Scripts that build scenes
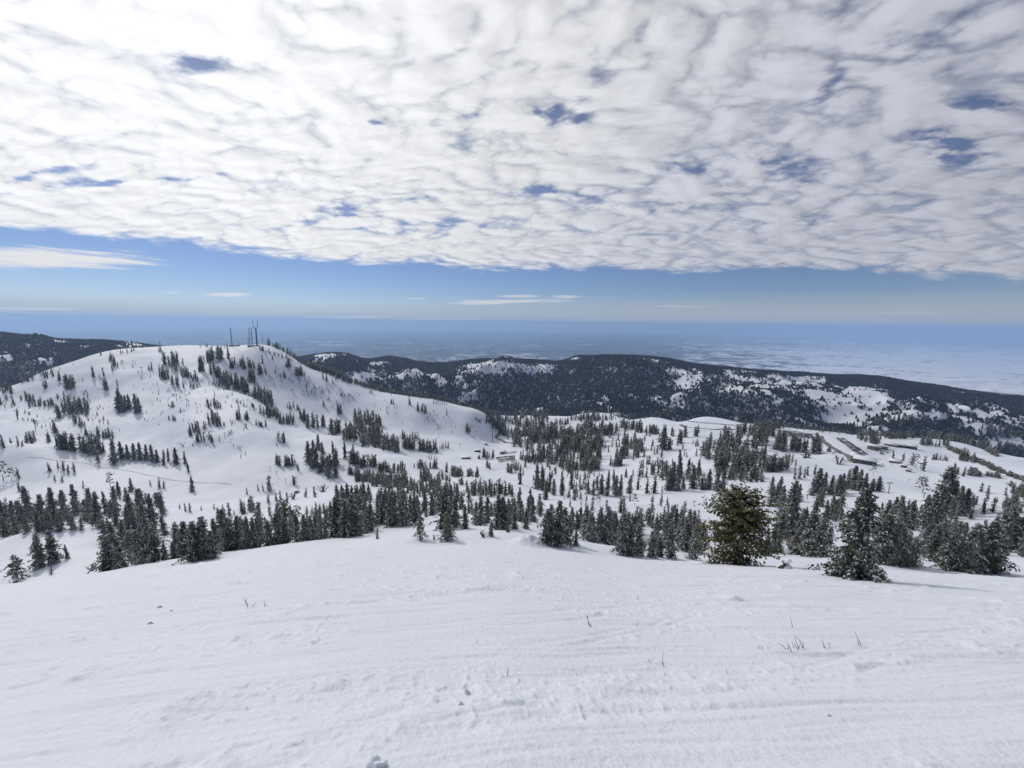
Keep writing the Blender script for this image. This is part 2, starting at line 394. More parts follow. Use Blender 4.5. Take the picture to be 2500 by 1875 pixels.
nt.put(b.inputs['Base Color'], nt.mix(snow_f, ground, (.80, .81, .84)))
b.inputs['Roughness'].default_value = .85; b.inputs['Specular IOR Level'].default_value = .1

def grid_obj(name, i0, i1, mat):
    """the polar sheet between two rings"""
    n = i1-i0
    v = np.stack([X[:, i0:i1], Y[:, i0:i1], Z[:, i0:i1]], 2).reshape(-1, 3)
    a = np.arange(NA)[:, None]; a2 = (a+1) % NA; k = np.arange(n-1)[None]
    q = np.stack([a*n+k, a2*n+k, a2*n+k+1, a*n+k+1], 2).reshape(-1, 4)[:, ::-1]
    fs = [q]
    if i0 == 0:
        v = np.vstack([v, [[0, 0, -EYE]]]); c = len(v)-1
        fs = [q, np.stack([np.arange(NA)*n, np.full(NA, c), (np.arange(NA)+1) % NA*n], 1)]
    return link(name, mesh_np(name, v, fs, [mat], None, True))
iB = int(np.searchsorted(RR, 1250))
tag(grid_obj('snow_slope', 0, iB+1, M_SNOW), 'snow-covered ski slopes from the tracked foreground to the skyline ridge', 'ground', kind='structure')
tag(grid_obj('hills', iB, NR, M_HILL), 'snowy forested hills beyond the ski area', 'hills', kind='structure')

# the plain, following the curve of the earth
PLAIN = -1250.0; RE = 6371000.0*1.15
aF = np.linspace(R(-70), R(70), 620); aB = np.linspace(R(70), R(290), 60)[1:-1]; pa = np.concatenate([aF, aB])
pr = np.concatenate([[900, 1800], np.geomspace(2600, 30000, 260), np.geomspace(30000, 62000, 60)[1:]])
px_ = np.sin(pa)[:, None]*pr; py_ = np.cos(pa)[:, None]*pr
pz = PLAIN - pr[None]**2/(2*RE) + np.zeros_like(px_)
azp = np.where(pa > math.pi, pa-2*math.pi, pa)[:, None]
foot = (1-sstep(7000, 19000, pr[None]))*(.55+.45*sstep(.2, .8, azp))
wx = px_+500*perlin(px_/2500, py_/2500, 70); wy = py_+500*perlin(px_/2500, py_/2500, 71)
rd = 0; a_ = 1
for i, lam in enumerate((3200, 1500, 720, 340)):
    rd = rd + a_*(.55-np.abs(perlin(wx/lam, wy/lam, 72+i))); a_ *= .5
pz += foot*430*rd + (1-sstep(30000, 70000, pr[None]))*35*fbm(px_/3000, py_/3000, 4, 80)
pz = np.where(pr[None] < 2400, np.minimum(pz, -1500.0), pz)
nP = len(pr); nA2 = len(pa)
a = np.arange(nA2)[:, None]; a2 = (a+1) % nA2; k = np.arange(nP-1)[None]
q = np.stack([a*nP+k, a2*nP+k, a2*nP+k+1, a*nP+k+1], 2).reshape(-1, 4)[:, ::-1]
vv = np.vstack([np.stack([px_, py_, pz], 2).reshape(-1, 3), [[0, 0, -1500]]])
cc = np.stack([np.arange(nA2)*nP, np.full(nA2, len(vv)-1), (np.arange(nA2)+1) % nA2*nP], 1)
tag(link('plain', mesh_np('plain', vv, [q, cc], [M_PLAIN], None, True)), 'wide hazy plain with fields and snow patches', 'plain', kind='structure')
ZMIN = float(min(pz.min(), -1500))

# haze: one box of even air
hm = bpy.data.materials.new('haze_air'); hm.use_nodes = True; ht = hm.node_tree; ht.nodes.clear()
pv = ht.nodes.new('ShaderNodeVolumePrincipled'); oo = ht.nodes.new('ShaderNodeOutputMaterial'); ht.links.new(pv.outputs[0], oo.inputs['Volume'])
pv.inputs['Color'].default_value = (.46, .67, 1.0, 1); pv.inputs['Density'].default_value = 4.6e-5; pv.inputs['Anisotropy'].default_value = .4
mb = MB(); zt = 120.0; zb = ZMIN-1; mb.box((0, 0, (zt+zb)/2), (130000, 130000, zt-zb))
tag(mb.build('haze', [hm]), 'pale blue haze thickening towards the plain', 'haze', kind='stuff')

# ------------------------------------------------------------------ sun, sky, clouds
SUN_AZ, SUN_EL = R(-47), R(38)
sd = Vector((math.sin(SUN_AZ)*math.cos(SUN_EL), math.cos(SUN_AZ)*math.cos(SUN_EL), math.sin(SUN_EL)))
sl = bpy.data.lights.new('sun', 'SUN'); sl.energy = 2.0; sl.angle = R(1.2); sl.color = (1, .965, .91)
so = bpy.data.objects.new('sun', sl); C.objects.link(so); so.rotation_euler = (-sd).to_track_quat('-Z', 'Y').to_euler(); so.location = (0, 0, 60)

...

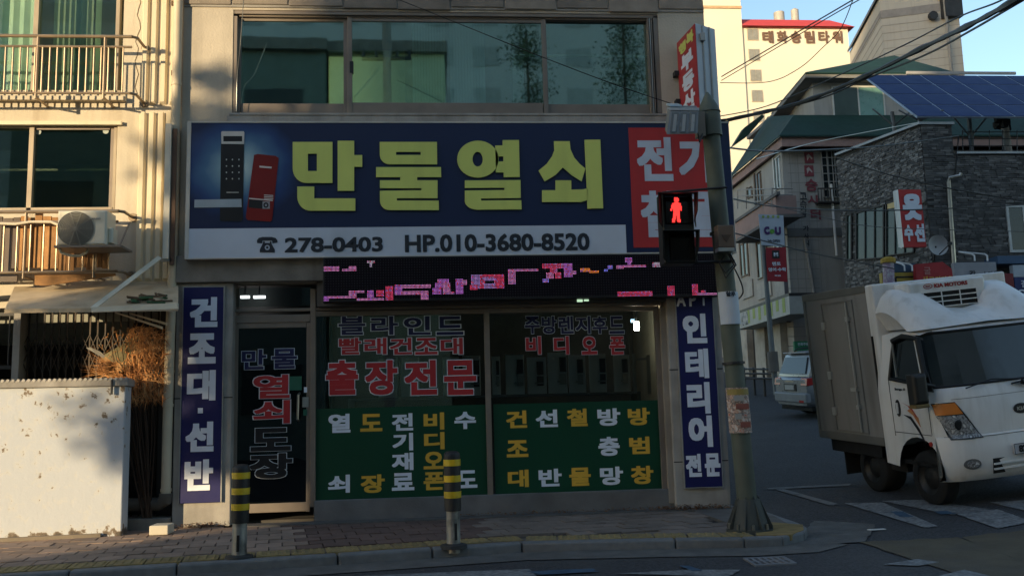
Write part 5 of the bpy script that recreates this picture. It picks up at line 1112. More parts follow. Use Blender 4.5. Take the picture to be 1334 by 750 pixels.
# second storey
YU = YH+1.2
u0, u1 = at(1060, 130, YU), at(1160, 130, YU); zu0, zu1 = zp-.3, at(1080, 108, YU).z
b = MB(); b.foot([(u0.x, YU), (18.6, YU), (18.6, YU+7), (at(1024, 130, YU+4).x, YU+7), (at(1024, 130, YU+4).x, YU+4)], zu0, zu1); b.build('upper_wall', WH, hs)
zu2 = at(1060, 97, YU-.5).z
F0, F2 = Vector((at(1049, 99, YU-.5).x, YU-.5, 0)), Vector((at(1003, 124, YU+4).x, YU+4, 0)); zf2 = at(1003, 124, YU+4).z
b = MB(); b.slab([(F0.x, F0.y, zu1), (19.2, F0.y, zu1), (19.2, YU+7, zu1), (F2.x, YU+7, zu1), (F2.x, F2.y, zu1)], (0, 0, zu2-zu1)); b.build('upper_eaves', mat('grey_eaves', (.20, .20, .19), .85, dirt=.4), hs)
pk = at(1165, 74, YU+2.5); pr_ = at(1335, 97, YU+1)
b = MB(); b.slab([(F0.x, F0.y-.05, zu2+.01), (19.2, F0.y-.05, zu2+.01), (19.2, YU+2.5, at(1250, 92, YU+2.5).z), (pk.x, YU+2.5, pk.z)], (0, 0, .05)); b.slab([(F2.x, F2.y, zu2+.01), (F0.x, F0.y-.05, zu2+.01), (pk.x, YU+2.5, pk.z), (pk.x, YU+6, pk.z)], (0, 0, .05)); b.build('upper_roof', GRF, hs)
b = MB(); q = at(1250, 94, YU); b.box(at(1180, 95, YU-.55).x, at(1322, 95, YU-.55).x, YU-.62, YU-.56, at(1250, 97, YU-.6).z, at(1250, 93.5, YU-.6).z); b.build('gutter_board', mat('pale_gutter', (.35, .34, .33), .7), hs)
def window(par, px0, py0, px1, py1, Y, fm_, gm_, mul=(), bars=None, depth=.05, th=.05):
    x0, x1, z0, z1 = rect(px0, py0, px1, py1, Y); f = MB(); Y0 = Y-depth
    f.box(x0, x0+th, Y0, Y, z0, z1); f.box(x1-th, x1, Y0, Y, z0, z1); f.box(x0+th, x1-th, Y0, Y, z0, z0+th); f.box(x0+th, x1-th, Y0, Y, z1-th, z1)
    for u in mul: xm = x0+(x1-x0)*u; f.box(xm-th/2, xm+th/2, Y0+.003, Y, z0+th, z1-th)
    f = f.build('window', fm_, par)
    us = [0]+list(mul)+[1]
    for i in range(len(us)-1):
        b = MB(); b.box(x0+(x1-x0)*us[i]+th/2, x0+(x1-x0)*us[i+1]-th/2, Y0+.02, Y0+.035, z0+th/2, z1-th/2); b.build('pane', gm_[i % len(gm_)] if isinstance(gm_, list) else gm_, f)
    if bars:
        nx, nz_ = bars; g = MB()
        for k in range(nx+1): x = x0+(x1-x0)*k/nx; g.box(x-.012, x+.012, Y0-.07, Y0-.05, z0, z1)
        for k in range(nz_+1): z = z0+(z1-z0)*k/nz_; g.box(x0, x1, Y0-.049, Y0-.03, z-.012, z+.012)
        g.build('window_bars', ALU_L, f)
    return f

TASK
Read through the data and copy every line where "Blender" shows up.

ANSWER IN FULL
Keep writing the Blender script for this image. This is part 2, starting at line 394. More parts follow. Use Blender 4.5. Take the picture to be 2500 by 1875 pixels.
Write part 5 of the bpy script that recreates this picture. It picks up at line 1112. More parts follow. Use Blender 4.5. Take the picture to be 1334 by 750 pixels.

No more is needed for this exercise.